Düzenli bir kortej oluşturarak “Katil devlet hesap verecek!”, “Yaşasın Ölüm Orucu Direnişimiz!”,”Bedel ödedik, bedel ödeteceğiz!”. “İçerde dışarda hücreleri parçala!”. “Edirne direniyor!, Kandıra direniyor!, Sincan direniyor! Tekirdağ direniyor!”, “Direne direne kazanacağız!”, “Anaların öfkesi katilleri boğacak!”, “Katil devlet hesap verecek!”, “Hesap sorulsun katiller yargılansın!” sloganları coşkulu ve kararlı bir şekilde haykırıldı.

Yürüyüşe geçildiğinde ise ailelerin kararlılığı eyleme gelenlerin ilgisini üzerine topladı. Yürüyüş boyunca sloganlara katılım ve alkışla destek verildi. Alana girildiğinde ise kürsüye yakın bir yere geçilerek sloganlar yine gür bir şekilde haykırıldı. Kürsüden F tipleriyle ilgili yapılan konuşma atılan sloganlarla desteklendi.

Mitingin ardından TUYAB’lı aileler de kitleyle birlikte alandan ayrıldı.

Bir TUYAB çalışanı




Adana’da Dünya Emekçi Kadınlar Günü etkinliği

14 Mart Çarşamba günü Adana Emekli-Sen’de 8 Mart Dünya Emekçi Kadınlar Günü’yle ilgili bir etkinlik yapıldı. Şube başkanı günün tarihçesine değinen ve özel mülkiyet ortadan kalkmadıkça bu sorunun devam edeceğini vurgulayan bir konuşma yaptı. Konuşmadan sonra şiirler okundu ve bağlama eşliğinde türküler söylendi.
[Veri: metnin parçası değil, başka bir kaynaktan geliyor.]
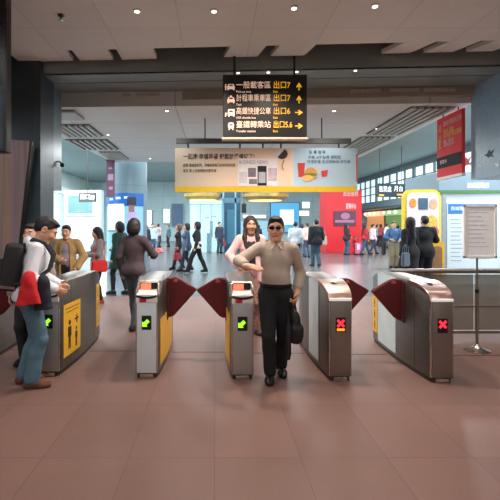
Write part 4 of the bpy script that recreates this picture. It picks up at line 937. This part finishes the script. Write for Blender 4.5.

Etkinliğe tutsak yakınları da katıldılar. Bir tutsak anasının okuduğu “Öldürtmeyeceğiz!” şiiri ile etkinlik sona erdi.

Emekli-Sen bu etkinlikten önce İMF direktifleriyle ilgili bir basın açıklaması yaptı. Açıklamada, emekçilerin %40 fakirleştiğine, sömürücülerin bu programla, emeklileri ve emekçileri daha da yıkıma götürdüğüne değinildi. Tüm DKÖ’ler, siyasi partiler ve sivil toplum örgütlerine saldırıya dur deme çağrısı yapıldı.